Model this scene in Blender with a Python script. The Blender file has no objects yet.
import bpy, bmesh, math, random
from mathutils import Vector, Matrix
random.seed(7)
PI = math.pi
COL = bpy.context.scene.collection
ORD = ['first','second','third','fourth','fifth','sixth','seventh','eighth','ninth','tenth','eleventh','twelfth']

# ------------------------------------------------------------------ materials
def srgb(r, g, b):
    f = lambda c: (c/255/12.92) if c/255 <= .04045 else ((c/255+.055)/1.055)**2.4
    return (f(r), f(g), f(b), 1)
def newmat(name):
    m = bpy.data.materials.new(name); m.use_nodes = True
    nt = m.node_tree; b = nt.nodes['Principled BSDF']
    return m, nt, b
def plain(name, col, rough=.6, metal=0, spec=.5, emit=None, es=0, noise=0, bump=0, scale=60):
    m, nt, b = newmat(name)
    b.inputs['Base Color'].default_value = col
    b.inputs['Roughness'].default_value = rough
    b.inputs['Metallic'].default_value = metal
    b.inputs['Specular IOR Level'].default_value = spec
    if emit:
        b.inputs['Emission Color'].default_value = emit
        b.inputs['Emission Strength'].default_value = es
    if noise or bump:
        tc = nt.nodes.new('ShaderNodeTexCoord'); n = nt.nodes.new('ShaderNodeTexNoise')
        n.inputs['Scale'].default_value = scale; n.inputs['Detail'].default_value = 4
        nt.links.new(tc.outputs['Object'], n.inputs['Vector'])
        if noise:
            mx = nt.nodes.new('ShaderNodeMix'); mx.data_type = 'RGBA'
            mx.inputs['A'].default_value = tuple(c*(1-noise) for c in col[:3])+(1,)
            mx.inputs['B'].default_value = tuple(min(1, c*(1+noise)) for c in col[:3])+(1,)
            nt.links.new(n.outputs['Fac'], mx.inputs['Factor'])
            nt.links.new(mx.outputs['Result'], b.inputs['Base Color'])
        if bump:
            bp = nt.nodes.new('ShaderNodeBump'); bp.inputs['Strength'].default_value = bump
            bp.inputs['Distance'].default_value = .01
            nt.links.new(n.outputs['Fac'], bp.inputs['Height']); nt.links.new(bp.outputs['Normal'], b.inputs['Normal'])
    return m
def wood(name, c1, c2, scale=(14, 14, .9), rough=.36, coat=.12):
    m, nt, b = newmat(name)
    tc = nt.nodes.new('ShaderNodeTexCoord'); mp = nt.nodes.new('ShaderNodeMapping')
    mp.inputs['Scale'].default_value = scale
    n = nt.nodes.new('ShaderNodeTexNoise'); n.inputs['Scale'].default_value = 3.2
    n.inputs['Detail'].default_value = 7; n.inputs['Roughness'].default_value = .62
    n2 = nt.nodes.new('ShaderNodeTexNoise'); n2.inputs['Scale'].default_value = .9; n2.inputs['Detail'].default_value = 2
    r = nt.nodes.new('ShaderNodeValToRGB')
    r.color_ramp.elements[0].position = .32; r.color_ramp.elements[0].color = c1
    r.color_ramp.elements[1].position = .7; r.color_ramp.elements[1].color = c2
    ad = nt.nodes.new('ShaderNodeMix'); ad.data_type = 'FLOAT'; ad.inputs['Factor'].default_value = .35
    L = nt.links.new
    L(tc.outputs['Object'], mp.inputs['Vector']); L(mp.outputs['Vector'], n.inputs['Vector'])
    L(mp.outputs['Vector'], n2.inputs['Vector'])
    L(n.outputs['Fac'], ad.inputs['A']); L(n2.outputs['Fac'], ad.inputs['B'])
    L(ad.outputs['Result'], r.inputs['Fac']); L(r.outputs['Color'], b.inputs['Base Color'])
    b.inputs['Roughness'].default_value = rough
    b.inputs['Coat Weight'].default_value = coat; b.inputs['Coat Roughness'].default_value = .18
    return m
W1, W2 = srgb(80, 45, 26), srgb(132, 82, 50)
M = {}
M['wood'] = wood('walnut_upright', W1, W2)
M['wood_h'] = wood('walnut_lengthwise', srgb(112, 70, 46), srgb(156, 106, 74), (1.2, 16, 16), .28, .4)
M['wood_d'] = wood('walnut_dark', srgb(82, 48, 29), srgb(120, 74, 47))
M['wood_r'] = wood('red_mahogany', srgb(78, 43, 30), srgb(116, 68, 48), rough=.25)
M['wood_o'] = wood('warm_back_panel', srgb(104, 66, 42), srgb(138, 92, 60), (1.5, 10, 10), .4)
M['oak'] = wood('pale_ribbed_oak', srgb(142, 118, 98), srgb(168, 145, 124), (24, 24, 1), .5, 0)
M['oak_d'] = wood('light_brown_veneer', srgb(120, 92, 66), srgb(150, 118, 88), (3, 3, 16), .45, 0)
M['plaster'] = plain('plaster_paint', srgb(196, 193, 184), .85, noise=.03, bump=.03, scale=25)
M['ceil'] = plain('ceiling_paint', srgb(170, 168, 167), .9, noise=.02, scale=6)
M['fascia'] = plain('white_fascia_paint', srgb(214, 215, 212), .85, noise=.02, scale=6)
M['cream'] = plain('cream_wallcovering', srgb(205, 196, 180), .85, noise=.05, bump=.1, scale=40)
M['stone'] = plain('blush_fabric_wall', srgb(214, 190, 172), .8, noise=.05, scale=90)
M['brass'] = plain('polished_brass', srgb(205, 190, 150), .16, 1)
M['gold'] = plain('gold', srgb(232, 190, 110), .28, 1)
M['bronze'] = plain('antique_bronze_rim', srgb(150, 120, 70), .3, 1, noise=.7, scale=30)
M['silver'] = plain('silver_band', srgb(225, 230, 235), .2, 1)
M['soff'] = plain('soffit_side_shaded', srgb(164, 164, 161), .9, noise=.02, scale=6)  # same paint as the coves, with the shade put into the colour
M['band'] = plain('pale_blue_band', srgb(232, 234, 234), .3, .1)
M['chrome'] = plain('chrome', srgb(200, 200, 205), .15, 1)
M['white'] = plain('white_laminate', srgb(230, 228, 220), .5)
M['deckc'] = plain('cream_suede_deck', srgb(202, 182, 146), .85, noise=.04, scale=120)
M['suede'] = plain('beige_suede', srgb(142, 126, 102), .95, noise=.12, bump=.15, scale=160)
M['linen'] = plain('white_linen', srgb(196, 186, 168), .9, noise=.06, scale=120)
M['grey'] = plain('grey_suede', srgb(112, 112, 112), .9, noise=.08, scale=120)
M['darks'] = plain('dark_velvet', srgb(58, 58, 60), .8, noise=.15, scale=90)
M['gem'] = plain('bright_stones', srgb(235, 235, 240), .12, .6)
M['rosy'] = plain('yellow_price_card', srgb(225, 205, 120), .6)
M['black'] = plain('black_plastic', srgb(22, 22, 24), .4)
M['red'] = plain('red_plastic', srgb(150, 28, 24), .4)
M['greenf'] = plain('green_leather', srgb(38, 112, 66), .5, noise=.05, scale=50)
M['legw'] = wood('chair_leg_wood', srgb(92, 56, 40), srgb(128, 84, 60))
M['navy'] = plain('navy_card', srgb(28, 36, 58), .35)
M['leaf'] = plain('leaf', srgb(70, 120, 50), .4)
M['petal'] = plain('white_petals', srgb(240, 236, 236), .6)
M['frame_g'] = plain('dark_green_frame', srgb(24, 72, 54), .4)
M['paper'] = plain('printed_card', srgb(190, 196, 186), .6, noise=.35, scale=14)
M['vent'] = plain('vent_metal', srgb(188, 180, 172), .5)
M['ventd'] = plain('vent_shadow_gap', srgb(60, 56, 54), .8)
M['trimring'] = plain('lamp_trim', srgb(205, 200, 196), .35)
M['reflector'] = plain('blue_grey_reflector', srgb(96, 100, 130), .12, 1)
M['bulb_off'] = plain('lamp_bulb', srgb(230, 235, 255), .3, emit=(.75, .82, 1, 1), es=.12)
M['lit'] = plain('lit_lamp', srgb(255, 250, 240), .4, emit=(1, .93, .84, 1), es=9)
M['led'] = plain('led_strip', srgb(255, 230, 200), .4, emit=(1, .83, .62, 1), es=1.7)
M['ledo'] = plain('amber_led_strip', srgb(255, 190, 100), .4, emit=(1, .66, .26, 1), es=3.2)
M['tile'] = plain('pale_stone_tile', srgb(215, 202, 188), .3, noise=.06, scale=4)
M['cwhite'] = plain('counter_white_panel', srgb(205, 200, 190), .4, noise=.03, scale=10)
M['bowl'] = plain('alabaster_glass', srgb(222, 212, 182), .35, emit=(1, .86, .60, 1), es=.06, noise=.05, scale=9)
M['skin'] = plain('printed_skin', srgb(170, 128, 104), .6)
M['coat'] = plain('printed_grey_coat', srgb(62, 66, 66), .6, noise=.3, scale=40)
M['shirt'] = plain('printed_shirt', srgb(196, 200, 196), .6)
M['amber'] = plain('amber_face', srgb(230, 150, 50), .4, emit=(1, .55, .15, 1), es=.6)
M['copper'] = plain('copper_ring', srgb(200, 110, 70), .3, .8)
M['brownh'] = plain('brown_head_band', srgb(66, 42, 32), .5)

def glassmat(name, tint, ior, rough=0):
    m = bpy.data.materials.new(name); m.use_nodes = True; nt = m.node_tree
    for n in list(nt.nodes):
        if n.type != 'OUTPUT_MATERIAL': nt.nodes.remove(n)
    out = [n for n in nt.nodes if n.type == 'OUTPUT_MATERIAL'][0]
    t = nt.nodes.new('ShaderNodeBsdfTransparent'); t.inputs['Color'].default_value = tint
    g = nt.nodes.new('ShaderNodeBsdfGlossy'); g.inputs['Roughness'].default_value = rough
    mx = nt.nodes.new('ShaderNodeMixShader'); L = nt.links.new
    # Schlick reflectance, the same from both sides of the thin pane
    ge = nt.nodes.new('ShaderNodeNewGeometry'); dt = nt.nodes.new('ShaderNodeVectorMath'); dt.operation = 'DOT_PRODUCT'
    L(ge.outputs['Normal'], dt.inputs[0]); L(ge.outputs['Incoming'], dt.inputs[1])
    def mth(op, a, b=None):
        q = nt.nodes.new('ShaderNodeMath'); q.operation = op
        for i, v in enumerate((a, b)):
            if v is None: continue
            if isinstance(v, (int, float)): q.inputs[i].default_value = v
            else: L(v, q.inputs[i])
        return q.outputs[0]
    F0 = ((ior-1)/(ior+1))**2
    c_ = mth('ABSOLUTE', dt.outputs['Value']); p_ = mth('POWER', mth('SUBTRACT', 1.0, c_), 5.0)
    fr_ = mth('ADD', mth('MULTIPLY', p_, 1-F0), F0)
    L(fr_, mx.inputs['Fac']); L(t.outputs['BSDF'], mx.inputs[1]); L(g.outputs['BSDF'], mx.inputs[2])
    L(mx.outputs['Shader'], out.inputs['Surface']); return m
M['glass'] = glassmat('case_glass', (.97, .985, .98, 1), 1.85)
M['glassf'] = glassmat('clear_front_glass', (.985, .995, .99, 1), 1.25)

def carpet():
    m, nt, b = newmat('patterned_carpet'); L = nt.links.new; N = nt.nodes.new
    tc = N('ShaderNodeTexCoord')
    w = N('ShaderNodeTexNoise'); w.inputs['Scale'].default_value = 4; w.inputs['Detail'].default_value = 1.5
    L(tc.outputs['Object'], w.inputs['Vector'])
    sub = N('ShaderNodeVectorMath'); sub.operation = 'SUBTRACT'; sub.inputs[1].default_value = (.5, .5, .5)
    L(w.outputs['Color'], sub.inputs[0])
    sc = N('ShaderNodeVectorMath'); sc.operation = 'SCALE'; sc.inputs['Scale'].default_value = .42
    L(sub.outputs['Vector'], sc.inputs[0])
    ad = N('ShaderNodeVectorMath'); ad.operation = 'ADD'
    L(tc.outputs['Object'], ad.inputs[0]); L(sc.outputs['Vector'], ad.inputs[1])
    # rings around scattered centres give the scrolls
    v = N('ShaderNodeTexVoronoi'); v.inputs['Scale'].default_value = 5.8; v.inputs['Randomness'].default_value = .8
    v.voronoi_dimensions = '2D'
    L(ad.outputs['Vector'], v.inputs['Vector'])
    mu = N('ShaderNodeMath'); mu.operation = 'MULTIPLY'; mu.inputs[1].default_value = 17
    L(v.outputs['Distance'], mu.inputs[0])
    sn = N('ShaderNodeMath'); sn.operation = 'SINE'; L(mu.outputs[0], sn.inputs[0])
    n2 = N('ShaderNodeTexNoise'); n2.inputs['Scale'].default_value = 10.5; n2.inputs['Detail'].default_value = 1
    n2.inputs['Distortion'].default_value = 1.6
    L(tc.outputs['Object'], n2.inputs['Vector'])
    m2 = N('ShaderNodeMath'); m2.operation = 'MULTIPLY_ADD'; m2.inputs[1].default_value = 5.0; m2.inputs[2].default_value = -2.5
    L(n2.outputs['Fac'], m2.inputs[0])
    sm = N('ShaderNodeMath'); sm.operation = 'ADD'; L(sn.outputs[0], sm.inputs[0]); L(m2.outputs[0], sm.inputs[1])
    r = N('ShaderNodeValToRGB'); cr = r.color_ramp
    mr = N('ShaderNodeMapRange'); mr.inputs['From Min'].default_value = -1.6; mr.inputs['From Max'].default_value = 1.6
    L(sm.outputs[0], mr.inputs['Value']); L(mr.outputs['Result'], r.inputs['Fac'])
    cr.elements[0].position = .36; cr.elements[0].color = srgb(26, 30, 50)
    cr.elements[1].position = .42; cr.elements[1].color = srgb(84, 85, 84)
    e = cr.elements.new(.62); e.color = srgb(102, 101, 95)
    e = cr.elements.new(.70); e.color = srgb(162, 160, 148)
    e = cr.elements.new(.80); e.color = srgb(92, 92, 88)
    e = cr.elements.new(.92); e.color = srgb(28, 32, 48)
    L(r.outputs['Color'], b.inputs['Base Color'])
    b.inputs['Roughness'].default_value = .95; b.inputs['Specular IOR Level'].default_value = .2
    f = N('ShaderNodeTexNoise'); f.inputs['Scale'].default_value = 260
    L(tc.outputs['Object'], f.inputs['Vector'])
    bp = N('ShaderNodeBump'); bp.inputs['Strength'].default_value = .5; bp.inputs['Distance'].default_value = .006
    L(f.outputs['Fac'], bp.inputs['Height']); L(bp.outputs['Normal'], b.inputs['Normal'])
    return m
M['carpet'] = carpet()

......

* _Written problem_: Which lines hold the word "scene"? Show each one.

* _Result for this exercise_:
Model this scene in Blender with a Python script. The Blender file has no objects yet.
COL = bpy.context.scene.collection